Greater instability of West Antarctica’s Thwaites Ice Shelf and the associated Thwaites Glacier, a major outlet glacier of the West Antarctic Ice Sheet, has been ringing alarm bells among the scientific community for years. Because of its central drainage of the West Antarctic Ice Sheet, loss of the Thwaites Glacier—the so-called “Doomsday Glacier” of Antarctica—could significantly destabilize the entire ice sheet, possibly representing a tipping-point event.

Its higher elevation, and more extensive flanking by colder waters, seem to be at least partly buffering East Antarctica from the kind of increased ice-flow rates, melt, and glacial calving going on in West Antarctica. Given the East Antarctic Ice Sheet alone contains enough freshwater to raise global sea levels by some 170 feet (53 meters), that’s at least somewhat encouraging.

But recent research suggests East Antarctica may be more vulnerable to a warming climate than previously realized. A number of East Antarctic glaciers, including the single biggest one, the Totten—the ice volume of which roughly equals the entire West Antarctic Ice Sheet, and is equivalent to perhaps 12.6 feet (3.85 meters) of sea-level rise—are experiencing enhanced melt. Whether recent thinning of the Totten Glacier Ice Shelf due to basal melting reflects natural cyclical ice-shelf variability or a global-warming trend is one current topic of great scientific interest.
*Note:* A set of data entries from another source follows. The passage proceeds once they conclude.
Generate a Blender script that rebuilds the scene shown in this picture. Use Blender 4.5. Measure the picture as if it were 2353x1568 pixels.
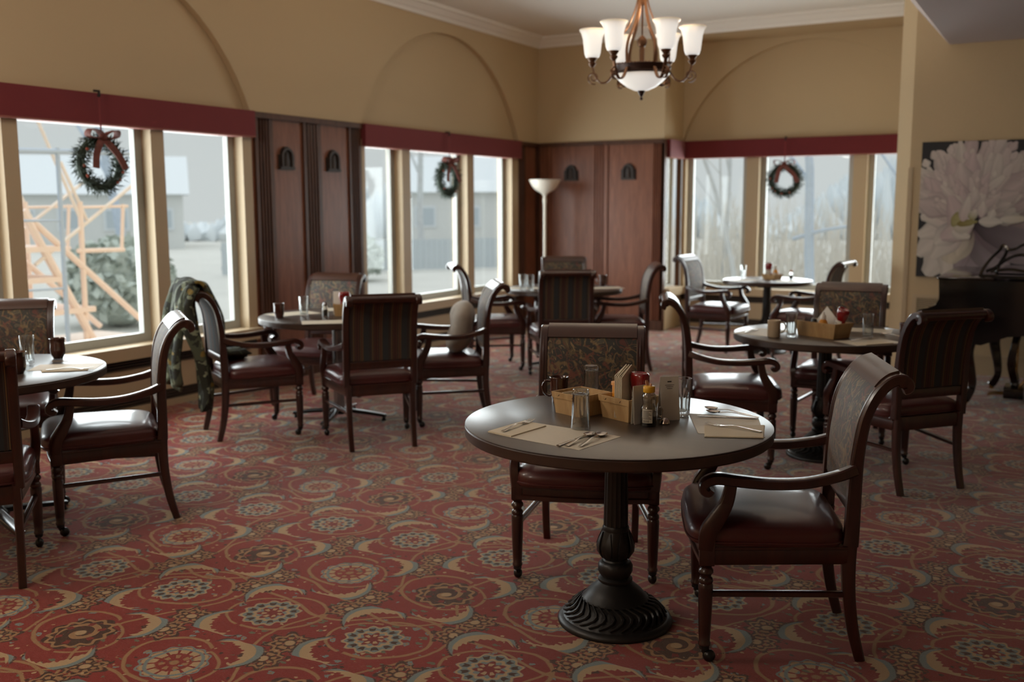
import bpy, bmesh, math, random
from mathutils import Vector, Matrix
PI = math.pi
R = math.radians
for o in list(bpy.data.objects):
    bpy.data.objects.remove(o)
SC = bpy.context.scene
COL = SC.collection

# ------------------------------------------------------------------ camera
cam_d = bpy.data.cameras.new('camera')
cam = bpy.data.objects.new('camera', cam_d)
COL.objects.link(cam)
yaw, pit, rol = R(-29.318), R(7.825), R(-0.161)
fw = Vector((math.sin(yaw) * math.cos(pit), math.cos(yaw) * math.cos(pit), -math.sin(pit)))
rt0 = Vector((math.cos(yaw), -math.sin(yaw), 0))
up0 = rt0.cross(fw)
rt = rt0 * math.cos(rol) + up0 * math.sin(rol)
up = -rt0 * math.sin(rol) + up0 * math.cos(rol)
cam.matrix_world = Matrix(((rt.x, up.x, -fw.x, 0), (rt.y, up.y, -fw.y, 0), (rt.z, up.z, -fw.z, 1.5), (0, 0, 0, 1)))
cam_d.sensor_width = 36
cam_d.lens = 2274 / 2353 * 36
cam_d.clip_start = 0.05
cam_d.clip_end = 300
cam_d.dof.use_dof = True
cam_d.dof.focus_distance = 3.35
cam_d.dof.aperture_fstop = 2.4
SC.camera = cam

# ------------------------------------------------------------------ exposure
SC.view_settings.view_transform = 'Standard'
SC.view_settings.look = 'None'
SC.view_settings.exposure = 0.0
SC.view_settings.gamma = 1.0
SC.view_settings.use_curve_mapping = False
cy = SC.cycles
cy.use_denoising = True
cy.max_bounces = 8
cy.diffuse_bounces = 4
cy.glossy_bounces = 4
cy.transmission_bounces = 8
cy.transparent_max_bounces = 12
cy.caustics_reflective = False
cy.caustics_refractive = False
cy.sample_clamp_indirect = 4.0

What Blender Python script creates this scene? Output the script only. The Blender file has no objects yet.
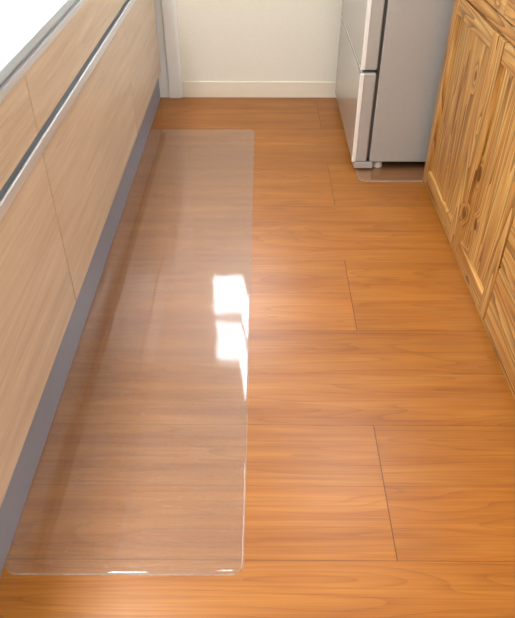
import bpy, bmesh, math, random
from mathutils import Vector, Matrix
H=1.35
random.seed(4)
sc=bpy.context.scene
sc.view_settings.view_transform='Standard'
sc.view_settings.look='None'

# ---------------------------------------------------------------- helpers
def lin(c):
    return tuple(((x/255)/12.92 if x/255<=0.04045 else ((x/255+0.055)/1.055)**2.4) for x in c)+(1.0,)
class NT:
    def __init__(s,name):
        s.m=bpy.data.materials.new(name); s.m.use_nodes=True
        s.t=s.m.node_tree; s.t.nodes.clear()
        s.out=s.n('ShaderNodeOutputMaterial')
    def n(s,t,**k):
        nd=s.t.nodes.new(t)
        for a,b in k.items(): setattr(nd,a,b)
        return nd
    def l(s,a,b): s.t.links.new(a,b)
    def setin(s,sock,v):
        if isinstance(v,bpy.types.NodeSocket): s.l(v,sock)
        else: sock.default_value=v
    def math(s,op,a,b=0.0,c=None):
        nd=s.n('ShaderNodeMath',operation=op)
        s.setin(nd.inputs[0],a); s.setin(nd.inputs[1],b)
        if c is not None: s.setin(nd.inputs[2],c)
        return nd.outputs[0]
    def comb(s,x,y,z):
        nd=s.n('ShaderNodeCombineXYZ')
        for i,v in enumerate((x,y,z)): s.setin(nd.inputs[i],v)
        return nd.outputs[0]
    def noise(s,vec,scale=1,detail=3,rough=.5,dist=0):
        nd=s.n('ShaderNodeTexNoise'); s.l(vec,nd.inputs['Vector'])
        nd.inputs['Scale'].default_value=scale; nd.inputs['Detail'].default_value=detail
        nd.inputs['Roughness'].default_value=rough; nd.inputs['Distortion'].default_value=dist
        return nd.outputs['Fac']
    def ramp(s,f,stops):
        nd=s.n('ShaderNodeValToRGB'); s.l(f,nd.inputs[0])
        e=nd.color_ramp.elements
        e[0].position,e[0].color=stops[0]; e[1].position,e[1].color=stops[-1]
        for p,c in stops[1:-1]:
            x=e.new(p); x.color=c
        return nd.outputs[0]
    def mix(s,f,a,b,mode='MIX'):
        nd=s.n('ShaderNodeMix',data_type='RGBA',blend_type=mode)
        s.setin(nd.inputs[0],f); s.setin(nd.inputs[6],a); s.setin(nd.inputs[7],b)
        return nd.outputs[2]
    def principled(s,col,rough=.5,metal=0,spec=.5,bump=None,bstr=.1,bdist=.002,coat=0,coatr=.1):
        p=s.n('ShaderNodeBsdfPrincipled')
        s.setin(p.inputs['Base Color'],col); s.setin(p.inputs['Roughness'],rough)
        p.inputs['Metallic'].default_value=metal
        p.inputs['Specular IOR Level'].default_value=spec
        p.inputs['Coat Weight'].default_value=coat; p.inputs['Coat Roughness'].default_value=coatr
        if bump is not None:
            b=s.n('ShaderNodeBump'); s.l(bump,b.inputs['Height'])
            b.inputs['Strength'].default_value=bstr; b.inputs['Distance'].default_value=bdist
            s.l(b.outputs[0],p.inputs['Normal'])
        s.l(p.outputs[0],s.out.inputs[0])
        return p
def plain(name,c,rough=.5,metal=0,spec=.5,nscale=40,var=.04,bstr=.0):
    t=NT(name); co=t.n('ShaderNodeTexCoord').outputs['Object']
    f=t.noise(co,nscale,4)
    a=lin(c); d=tuple(x*(1-var*2) for x in a[:3])+(1,)
    col=t.ramp(f,[(.3,d),(.7,a)])
    t.principled(col,rough,metal,spec,bump=f if bstr else None,bstr=bstr)
    return t.m

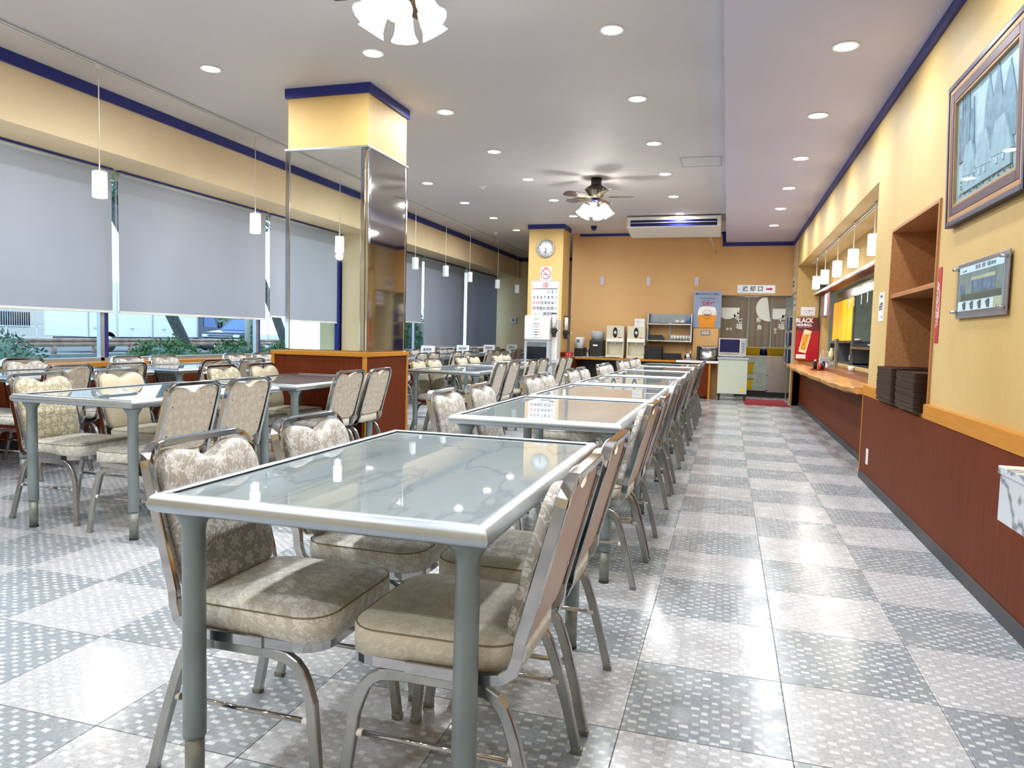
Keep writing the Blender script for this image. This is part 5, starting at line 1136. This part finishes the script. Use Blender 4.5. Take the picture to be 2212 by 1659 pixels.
for k in range(26):
    u, v = fr_.uniform(0, 2*PI), fr_.uniform(0, 1); c = Vector((.84*math.cos(u)*math.sqrt(1-v*v*.8), 1.04*math.sin(u)*math.sqrt(1-v*v*.8), .1+1.25*v))
    for q in range(5): a = 2*PI*q/5; mbf.add([c, c+Vector((.02, .05*math.cos(a), .05*math.sin(a))), c+Vector((.02, .05*math.cos(a+.9), .05*math.sin(a+.9)))], [(0, 1, 2)])
mbf.build('flowers', 'pink', ol, kind='stuff')
def tree(x, y, dx, dy, label, seed):
    t = thing('tree', label, 'tree', (x, y, .36)); pts = [(dx*q, dy*q+.06*math.sin(q*5), 3.0*q) for q in (0, .15, .35, .6, .8, 1)]
    MB().sweep(pts, .20, .22, n=10, smooth=True, ref=(1, 0, 0)).build('trunk', 'bark', t)
    for k in range(4): a = k*1.6+seed; MB().cyl((dx*.9, dy*.9, 2.7), (dx+.8*math.cos(a), dy+.8*math.sin(a), 3.7), .06, .02, n=7).build('branch', 'bark', t)
    mb = foliage(1.6, 1.7, 1.2, 1600, .09, seed, 0, False); mb.v = [(a+dx, b+dy, c+4.0) for a, b, c in mb.v]; mb.build('crown', 'leaf_blue', t, kind='stuff')
tree(-10, 11.75, 0, -2.1, 'grey leaning tree trunk between the two low shrubs outside', 1)
tree(-10, 15.0, 0, -1.9, 'second leaning tree trunk just left of the mirrored pillar', 2)
gr = thing('guard_rail', 'rusty white pipe guard rail on short posts along the road', 'guard rail', (-12, 13, .53))
for z in (.18, .26): MB().cyl((0, -12, z), (0, 16, z), .045 if z < .2 else .035, n=12).build('pipe', 'rail_rust', gr)
for k in range(28): MB().cyl((0, -11.6+.9*k, 0), (0, -11.6+.9*k, .15), .05, n=10).build('post', 'rail_rust', gr)
rw = thing('road_kerb_wall', 'low concrete wall carrying the guard rail', 'wall', (-12.1, 13, 0)); MB().box(-.2, .2, -12, 14, -.02, .53, .01).build('block', 'concrete', rw)
fe = thing('mesh_fence', 'white wire mesh fence in front of the corrugated building', 'fence', (-31, 26, .40))
for k in range(9): MB().box(-.02, .02, -6+1.5*k-.025, -6+1.5*k+.025, -.4, .58).build('post', 'white_paint', fe)
for z in (.02, .55): MB().box(-.02, .02, -6, 6, z, z+.04).build('rail', 'white_paint', fe)
wi = MB()
for k in range(150): wi.box(-.004, .004, -6+.08*k, -6+.08*k+.012, .04, .55)
wi.build('wires', 'white_paint', fe, kind='stuff')
bd_ = thing('corrugated_building', 'pale pinkish corrugated building across the road', 'building', (-34, 22, 0))
mb = MB(); vs = []
for k in range(241):
    y = -14+.1*k; x = .03*(1 if k % 2 else 0); vs += [(x, y, 0), (x, y, 5)]
mb.add(vs, [(2*k, 2*k+2, 2*k+3, 2*k+1) for k in range(240)]).box(-6, -.02, -14, 10, 0, 5).build('cladding', 'clad', bd_)
wb = MB().box(.03, .06, 4.6, 6.1, .92, 1.66).build('window', 'dark_glass', bd_)
for k in range(12): MB().box(.06, .08, 4.65+.12*k, 4.67+.12*k, .92, 1.66).build('bar', 'white_paint', wb)
tk = thing('box_truck', 'white box truck with dark cab parked across the road', 'truck', (-24, 25, 0))
MB().box(-2.2, 0, -2.7, 3.4, .62, 2.9, .03).build('cargo_box', 'white_paint', tk)
for y in (-2.7, .6, 3.36): MB().box(0, .03, y, y+.06, .62, 2.9).build('box_post', 'grey_plastic', tk)
for y in (-2.4, -.6, 1.2): MB().box(0, .02, y, y+.2, .95, 1.0).build('latch', 'grey_plastic', tk)
MB().box(-2.0, -.2, -2.5, 4.6, .42, .6).build('chassis', 'steel_dark', tk)
cabm = MB().prism([(3.5, .5), (5.0, .5), (5.1, .9), (4.75, 1.75), (3.5, 1.85)], -2.1, -.02, 'yz').build('cab', 'car', tk); MB().prism([(3.85, 1.15), (4.75, 1.12), (4.55, 1.6), (3.85, 1.65)], -.02, .0, 'yz').build('cab_window', 'car_glass', cabm); MB().box(.0, .12, 5.0, 5.06, 1.1, 1.4, .01).build('wing_mirror', 'black', cabm)
for y in (-1.7, 4.2):
    wh = MB().lathe([(0, -.25), (.42, -.25), (.44, -.2), (.44, -.04), (.40, 0), (0, 0)], (0, y, .44), 24, axis='x').build('wheel', 'rubber', tk); MB().lathe([(0, .01), (.22, .005), (.24, -.02), (0, -.02)], (0, y, .44), 18, axis='x').build('hubcap', 'alu', wh)
MB().box(.0, .03, -2.65, -2.3, .45, .56).build('tail_reflector', mat('orange_reflector', hexc(255, 120, 50), .4), tk)
cr_ = thing('parked_car', 'black car with chrome grille facing the restaurant windows', 'car', (-19.9, 27.2, 0))
MB().prism([(-2.3, .28), (2.2, .28), (2.25, .9), (2.0, 1.0), (1.4, 1.5), (-.6, 1.52), (-1.25, 1.02), (-2.2, .92), (-2.35, .6)], -.9, .9, 'yz').build('body', 'car', cr_)
MB().prism([(-1.2, 1.04), (-.58, 1.46), (1.35, 1.45), (1.9, 1.02)], .9, .905, 'yz').build('side_glass', 'car_glass', cr_)
MB().add([(-.78, -1.27, 1.03), (.78, -1.27, 1.03), (.7, -.66, 1.48), (-.7, -.66, 1.48)], [(0, 1, 2, 3)]).build('windscreen', 'car_glass', cr_)
for k in range(5): MB().box(-.6, .6, -2.39, -2.34, .45+.09*k, .48+.09*k, .005).build('grille_bar', 'alu', cr_)
for x in (-.75, .75): MB().box(x-.13, x+.13, -2.36, -2.2, .72, .84, .03).build('headlamp', 'white_paint', cr_)
MB().box(-.25, .25, -2.4, -2.36, .30, .42).build('number_plate', 'paper', cr_)
for x in (-.9, .7):
    for y in (-1.45, 1.4): MB().lathe([(0, 0), (.33, 0), (.34, .03), (.34, .17), (.33, .2), (0, .2)], (x, y, .34), 22, axis='x').build('wheel', 'rubber', cr_)
c2 = thing('white_van', 'white van partly visible behind the mirrored pillar', 'van', (-16, 24.5, 0)); MB().prism([(-2, .3), (2, .3), (2, 1.7), (-1.2, 1.7), (-1.8, 1.0), (-2.05, .9)], -.85, .85, 'yz').build('body', 'white_paint', c2); MB().prism([(-1.6, 1.05), (-1.1, 1.6), (1.8, 1.6), (1.8, 1.05)], .85, .855, 'yz').build('side_glass', 'car_glass', c2)
for y in (-1.3, 1.3): MB().lathe([(0, 0), (.32, 0), (.32, .2), (0, .2)], (.68, y, .32), 20, axis='x').build('wheel', 'rubber', c2)
po = thing('road_pole', 'white pole with dark vertical marking outside the windows', 'pole', (-9, 12.08, .36)); MB().cyl((0, 0, 0), (0, 0, 4), .075, n=18).build('shaft', 'white_paint', po); MB().cyl((0, 0, 0), (0, 0, .35), .085, n=18).build('sleeve', 'concrete', po)
for k in range(4): MB().box(.072, .08, -.035, -.012, .42+.1*k, .49+.1*k).build('marking', 'ink', po)
wl_ = thing('garden_wall', 'pale wall with hedge beyond the car across the road', 'wall', (-25.5, 37, 0)); MB().box(-.1, .1, -6, 8, 0, 1.1).build('block', 'concrete', wl_)
shrub(-28, 36, 1.5, 4.5, 2.6, 'big dull green hedge beyond the truck across the road', 'leaf_blue', z0=0, seed=7, n=3500, s=.16)
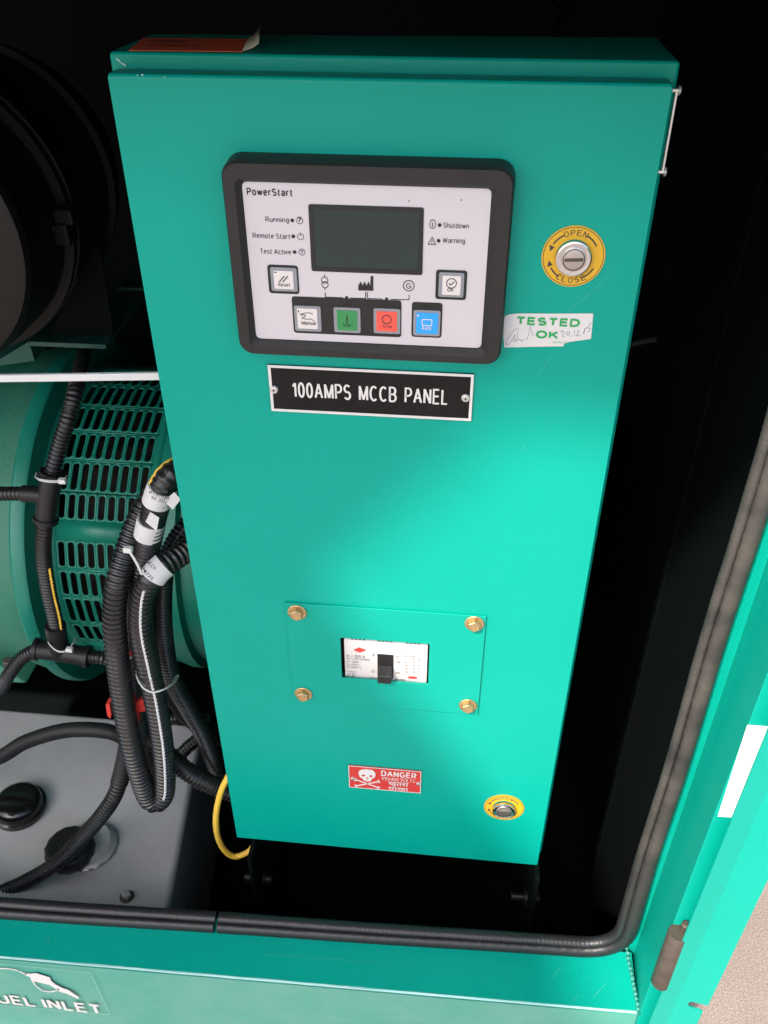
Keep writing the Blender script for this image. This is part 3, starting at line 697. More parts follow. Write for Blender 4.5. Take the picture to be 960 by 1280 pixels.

It’s essential to note that changes to Antarctic ice have effects besides the climatic and sea-level ones that would be so impactful on humanity. Despite their frigid and austere appearance, these cryospheric environments are their own ecological systems: There’s life under the Antarctic Ice Sheet, persisting in subglacial lakes such as Vostok, and also below the coastal ice shelves, which additionally provide surface-level habitat for breeding penguins and seals.